I write to say how pleased I am to see another Maine Voices by Jeffrey Libby, an inmate at the Maine State Prison in Warren (“Contact with media is helpful for inmates who want to rejoin society,” March 21).

I was very disturbed when I read that Mr. Libby had been told to stop writing to the Press Herald for publication purposes. This seemed to me to be a clear violation of the First Amendment, and I was very glad to see that officials at the Maine Department of Corrections reversed their policy.

I looked up Mr. Libby online out of curiosity. Thirty years ago, he killed his grandfather by drowning – he has been in prison for 30 years and will remain there for a further 30 years because Maine does not offer parole.

Therefore, in 30 years’ time, a man in his early 80s will be released into a world with which he is completely unfamiliar (no Internet, no Twitter, no Facebook in prison). If he is lucky enough to have family living, he may be welcomed home. If he is not, what are the chances of success for a person of that age who is just totally confused as to how the modern world works?

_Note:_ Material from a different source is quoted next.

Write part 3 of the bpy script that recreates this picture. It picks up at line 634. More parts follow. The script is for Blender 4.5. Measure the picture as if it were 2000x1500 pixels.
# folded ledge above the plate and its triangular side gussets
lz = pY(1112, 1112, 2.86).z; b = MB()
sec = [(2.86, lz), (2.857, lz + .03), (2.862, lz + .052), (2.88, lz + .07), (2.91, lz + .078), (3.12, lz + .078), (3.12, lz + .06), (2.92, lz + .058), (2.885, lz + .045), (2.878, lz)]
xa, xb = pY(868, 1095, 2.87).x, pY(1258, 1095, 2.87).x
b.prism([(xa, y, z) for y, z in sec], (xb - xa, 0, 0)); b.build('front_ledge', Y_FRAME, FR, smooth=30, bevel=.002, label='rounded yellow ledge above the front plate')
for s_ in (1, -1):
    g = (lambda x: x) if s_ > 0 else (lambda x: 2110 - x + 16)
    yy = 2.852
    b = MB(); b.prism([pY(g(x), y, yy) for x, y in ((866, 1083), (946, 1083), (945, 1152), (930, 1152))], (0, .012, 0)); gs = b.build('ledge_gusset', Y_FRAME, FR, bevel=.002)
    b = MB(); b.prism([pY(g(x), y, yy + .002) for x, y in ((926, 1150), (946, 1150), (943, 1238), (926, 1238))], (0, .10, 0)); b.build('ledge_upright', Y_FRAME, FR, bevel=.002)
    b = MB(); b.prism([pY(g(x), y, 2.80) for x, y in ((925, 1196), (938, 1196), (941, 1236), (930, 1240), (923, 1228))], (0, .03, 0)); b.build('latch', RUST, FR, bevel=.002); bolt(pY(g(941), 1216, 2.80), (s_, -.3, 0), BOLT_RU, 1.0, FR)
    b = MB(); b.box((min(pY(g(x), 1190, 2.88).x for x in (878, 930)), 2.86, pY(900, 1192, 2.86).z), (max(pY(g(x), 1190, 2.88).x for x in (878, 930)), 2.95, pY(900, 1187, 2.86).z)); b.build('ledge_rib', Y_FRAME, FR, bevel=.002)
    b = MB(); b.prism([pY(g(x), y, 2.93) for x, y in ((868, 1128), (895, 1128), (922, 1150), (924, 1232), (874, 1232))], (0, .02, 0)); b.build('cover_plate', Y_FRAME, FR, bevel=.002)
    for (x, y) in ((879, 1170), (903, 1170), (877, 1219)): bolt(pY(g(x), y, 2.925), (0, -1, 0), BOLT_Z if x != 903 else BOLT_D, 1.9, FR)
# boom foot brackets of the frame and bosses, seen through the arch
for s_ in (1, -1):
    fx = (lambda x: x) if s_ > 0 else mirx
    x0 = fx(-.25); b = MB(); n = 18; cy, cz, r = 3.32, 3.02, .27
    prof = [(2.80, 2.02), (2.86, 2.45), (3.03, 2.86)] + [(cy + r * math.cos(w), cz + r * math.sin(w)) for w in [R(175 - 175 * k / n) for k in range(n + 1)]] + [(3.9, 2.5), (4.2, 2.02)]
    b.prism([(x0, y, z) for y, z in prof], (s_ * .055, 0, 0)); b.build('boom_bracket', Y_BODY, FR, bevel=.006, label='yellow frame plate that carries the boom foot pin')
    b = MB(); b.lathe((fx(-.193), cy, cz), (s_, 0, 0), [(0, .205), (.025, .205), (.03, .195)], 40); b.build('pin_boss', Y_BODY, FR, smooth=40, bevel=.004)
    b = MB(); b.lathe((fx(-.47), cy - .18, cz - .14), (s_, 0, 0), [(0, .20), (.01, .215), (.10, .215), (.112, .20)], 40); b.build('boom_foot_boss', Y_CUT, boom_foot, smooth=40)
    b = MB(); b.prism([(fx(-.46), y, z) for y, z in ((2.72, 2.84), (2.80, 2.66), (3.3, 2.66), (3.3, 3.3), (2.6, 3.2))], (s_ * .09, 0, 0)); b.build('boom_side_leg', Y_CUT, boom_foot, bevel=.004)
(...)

Please understand that I’m not condoning what Mr. Libby did: He killed someone, and by any standards at all, that is a truly wrong thing. But 60 years in prison – does that not seem ridiculously excessive, especially if he has been a model prisoner (and I don’t know whether he has or not)?

If prison is truly meant to be rehabilitative in any way, which I have always understood and hoped to be the case, surely a prison sentence should be enough to mark the severity of the crime, but not purely punitive, as a 60-year sentence seems to be.